We've all heard and talked about field sobriety tests. Usually it was in college after a couple of beers. Sometimes it's after being stopped by the cops and asked to do them. Whatever the case, everyone knows doing them is not easy, and no one knows if they actually tell the cops anything. To learn more, keep reading.

I'm a Seattle DUI lawyer. We don't call field sobriety tests field sobriety tests. We call them roadside tests. That should be an indication of how helpful they are at determining whether or not someone is too impaired to operate a vehicle. The short answer is not very helpful at all.

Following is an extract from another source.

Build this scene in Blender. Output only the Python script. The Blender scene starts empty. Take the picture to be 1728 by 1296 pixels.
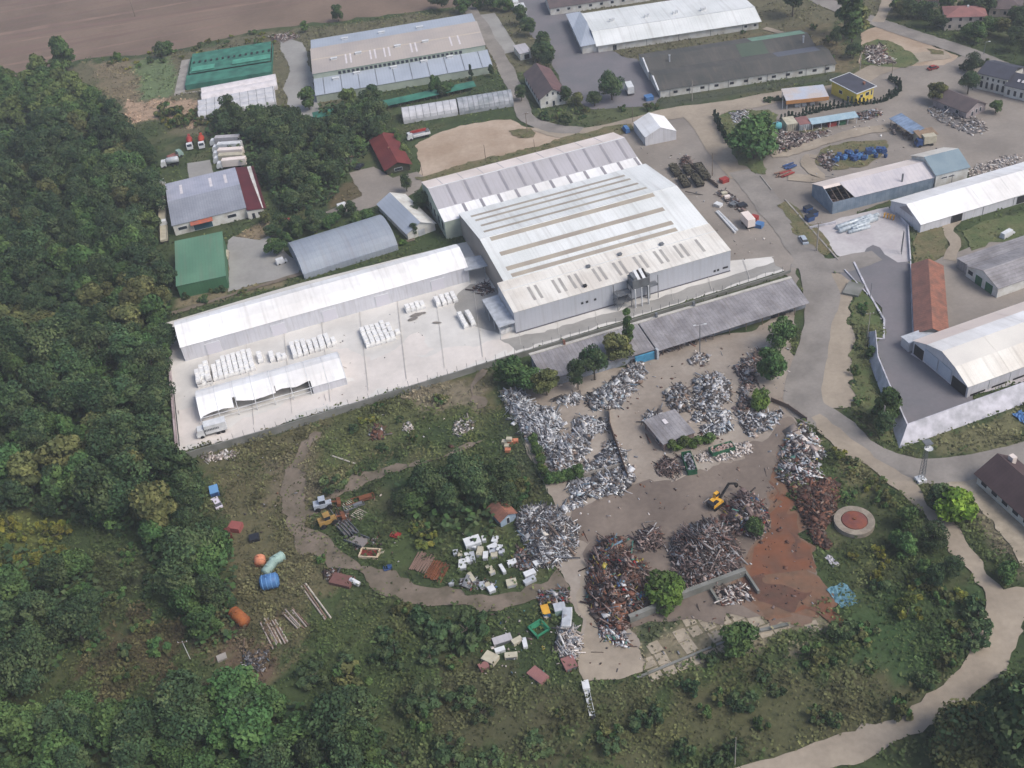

Roadside tests were originally dreamed up by the government over 20 years ago to come up with a way to let cops know if someone was driving drunk. They were intended to provide concrete proof of whether or not someone was drunk driving. Unfortunately, they've never come close to that benchmark. All roadside tests give you is a percentage that someone has a BAC over .10. Most of the time that percentage doesn't get over 80.

Notice that the tests were designed to show a BAC of .10? What do you think happened when the legal limit was lowered? You guessed it, they just magically determined road side tests would show a BAC of .08! And unlike most scientific assertions, roadside tests have never been peer reviewed. Shocking I know.

Thankfully the courts haven't bought into the junk science of roadside tests completely. Though the results of the tests can often come into evidence, they are limited in the conclusions that can be drawn from them. Typically the cops can only testify that roadside tests can show consumption of alcohol.

In the end, roadside tests are a lot of junk science. The cops like to use them because people have been taught that they can genuinely tell if someone is too drunk to drive. In Washington, where I am a Seattle DUI lawyer, they are completely voluntary, and should never be done anyway. They are tough to do without practice, and almost never help your cause. Just say no.